**Problem description**
Your task is to transcribe all of the data below exactly, omitting the images.

----- Data extract

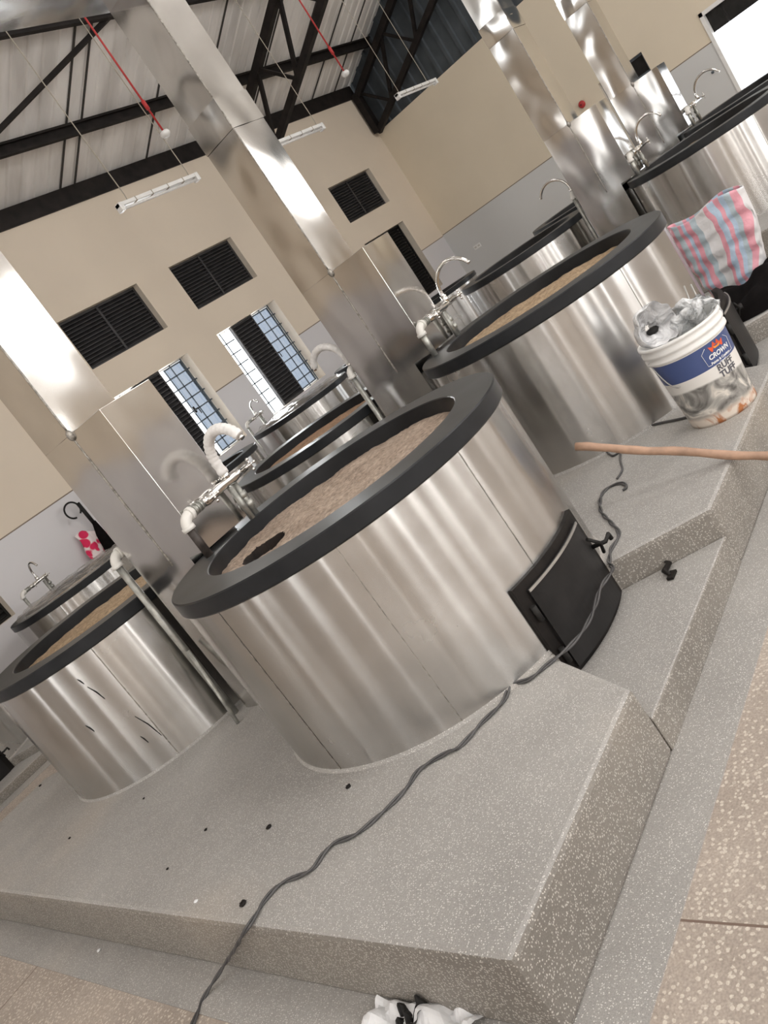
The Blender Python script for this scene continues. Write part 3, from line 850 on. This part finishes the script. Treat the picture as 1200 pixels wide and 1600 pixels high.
faucet((4.045, 3.04, 1.0), 'chrome swan-neck faucet behind the left end of the stove by the paint bucket', -1, .30, False, .805, 'galv', spoutx=.40, ext=.50)
faucet((8.19, 3.04, 1.0), 'chrome swan-neck faucet in front of the dark window on the east wall', -1, .30, False, .805, 'galv', spoutx=.42, ext=.52)
faucet((10.3, 3.04, 1.0), 'chrome faucet and spout beside the bright doorway, at the upper right', -1, .34, False, .805, 'galv', spoutx=.55, ext=.66)
faucet((1.955, 3.755, 1.0), 'galvanised standing pipe with a white elbow left of the nearest chimney, beside the left stove', 1, .26, False, .0, 'galv', second=False)
faucet((4.09, 3.735, 1.0), 'faucet with a white-wrapped spout at the left edge of the middle chimney', 1, .30, True, .0, 'galv', second=False, spoutx=.05, ext=.24)
faucet((8.33, 3.755, 1.0), 'chrome swan-neck faucet at the left edge of the chimney before the cream east wall', 1, .34, False, .0, 'galv', second=False, spoutx=.05, ext=.24)
for xx_, lb in ((3.75, 'small chrome faucet against grey tiles above the film-covered stove by the umbrella'),
                (7.80, 'small chrome faucet against grey tiles between the two gridded windows')):
    faucet((xx_, 9.35, .86), lb, -1, .22, False, -.10, 'galv', spoutx=.26, ext=.36)
# loose hanging pipes beside the left stove
mb = MB()
mb.tube([(1.99, 3.80, 0), (2.0, 3.80, .45), (1.985, 3.80, .93)], .009, 8)
o = mb.build('thin_pipe', M['blackpipe']); tag(o, 'thin dark pipe standing beside the galvanised pipe by the left stove', 'pipe')
mb = MB(); mb.tube([(1.86, 3.62, .004), (1.90, 3.67, .17), (1.935, 3.70, .42)], .010, 8)
o = mb.build('leaning_rod', M['galv']); tag(o, 'short grey rod leaning on the galvanised pipe at the foot of the left stove', 'rod')

# ------------------------------------------------------------------ hanging strip lights, detectors
def striplight(xa, xb, label, wires):
    y, z = 6.75, 3.44
    t = thing('strip_light', label, 'ceiling light', ((xa + xb) / 2, y, z), 'hanging fluorescent strip lights')
    MB().box(xa, xb, y - .035, y + .035, z - .005, z + .035).build('light_housing', M['white'], t, bevel=.004)
    for e in (xa, xb - .05): MB().box(e, e + .05, y - .04, y + .04, z - .05, z + .036).build('end_cap', M['white'], t, bevel=.004)
    MB().tube([(xa + .05, y, z - .028), (xb - .05, y, z - .028)], .014, 12).build('fluorescent_tube', M['foam'], t)
    c = MB()
    for i in range(1, 5): 
        q = xa + (xb - xa) * i / 5; c.box(q - .006, q + .006, y - .037, y + .037, z - .012, z + .037)
    c.build('retaining_clip', M['wire'], t)
    for wx in wires:
        MB().tube([(wx, y, z + .03), (wx + .01, y, z + .10), (wx - .0, y, z + .9), (wx - .01, y, roofz(y) - .1)], .0055, 6).build('hanging_wire', M['wire'], t)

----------

**Correct answer**
The Blender Python script for this scene continues. Write part 3, from line 850 on. This part finishes the script. Treat the picture as 1200 pixels wide and 1600 pixels high.
faucet((4.045, 3.04, 1.0), 'chrome swan-neck faucet behind the left end of the stove by the paint bucket', -1, .30, False, .805, 'galv', spoutx=.40, ext=.50)
faucet((8.19, 3.04, 1.0), 'chrome swan-neck faucet in front of the dark window on the east wall', -1, .30, False, .805, 'galv', spoutx=.42, ext=.52)
faucet((10.3, 3.04, 1.0), 'chrome faucet and spout beside the bright doorway, at the upper right', -1, .34, False, .805, 'galv', spoutx=.55, ext=.66)
faucet((1.955, 3.755, 1.0), 'galvanised standing pipe with a white elbow left of the nearest chimney, beside the left stove', 1, .26, False, .0, 'galv', second=False)
faucet((4.09, 3.735, 1.0), 'faucet with a white-wrapped spout at the left edge of the middle chimney', 1, .30, True, .0, 'galv', second=False, spoutx=.05, ext=.24)
faucet((8.33, 3.755, 1.0), 'chrome swan-neck faucet at the left edge of the chimney before the cream east wall', 1, .34, False, .0, 'galv', second=False, spoutx=.05, ext=.24)
for xx_, lb in ((3.75, 'small chrome faucet against grey tiles above the film-covered stove by the umbrella'),
                (7.80, 'small chrome faucet against grey tiles between the two gridded windows')):
    faucet((xx_, 9.35, .86), lb, -1, .22, False, -.10, 'galv', spoutx=.26, ext=.36)
# loose hanging pipes beside the left stove
mb = MB()
mb.tube([(1.99, 3.80, 0), (2.0, 3.80, .45), (1.985, 3.80, .93)], .009, 8)
o = mb.build('thin_pipe', M['blackpipe']); tag(o, 'thin dark pipe standing beside the galvanised pipe by the left stove', 'pipe')
mb = MB(); mb.tube([(1.86, 3.62, .004), (1.90, 3.67, .17), (1.935, 3.70, .42)], .010, 8)
o = mb.build('leaning_rod', M['galv']); tag(o, 'short grey rod leaning on the galvanised pipe at the foot of the left stove', 'rod')

# ------------------------------------------------------------------ hanging strip lights, detectors
def striplight(xa, xb, label, wires):
    y, z = 6.75, 3.44
    t = thing('strip_light', label, 'ceiling light', ((xa + xb) / 2, y, z), 'hanging fluorescent strip lights')
    MB().box(xa, xb, y - .035, y + .035, z - .005, z + .035).build('light_housing', M['white'], t, bevel=.004)
    for e in (xa, xb - .05): MB().box(e, e + .05, y - .04, y + .04, z - .05, z + .036).build('end_cap', M['white'], t, bevel=.004)
    MB().tube([(xa + .05, y, z - .028), (xb - .05, y, z - .028)], .014, 12).build('fluorescent_tube', M['foam'], t)
    c = MB()
    for i in range(1, 5): 
        q = xa + (xb - xa) * i / 5; c.box(q - .006, q + .006, y - .037, y + .037, z - .012, z + .037)
    c.build('retaining_clip', M['wire'], t)
    for wx in wires:
        MB().tube([(wx, y, z + .03), (wx + .01, y, z + .10), (wx - .0, y, z + .9), (wx - .01, y, roofz(y) - .1)], .0055, 6).build('hanging_wire', M['wire'], t)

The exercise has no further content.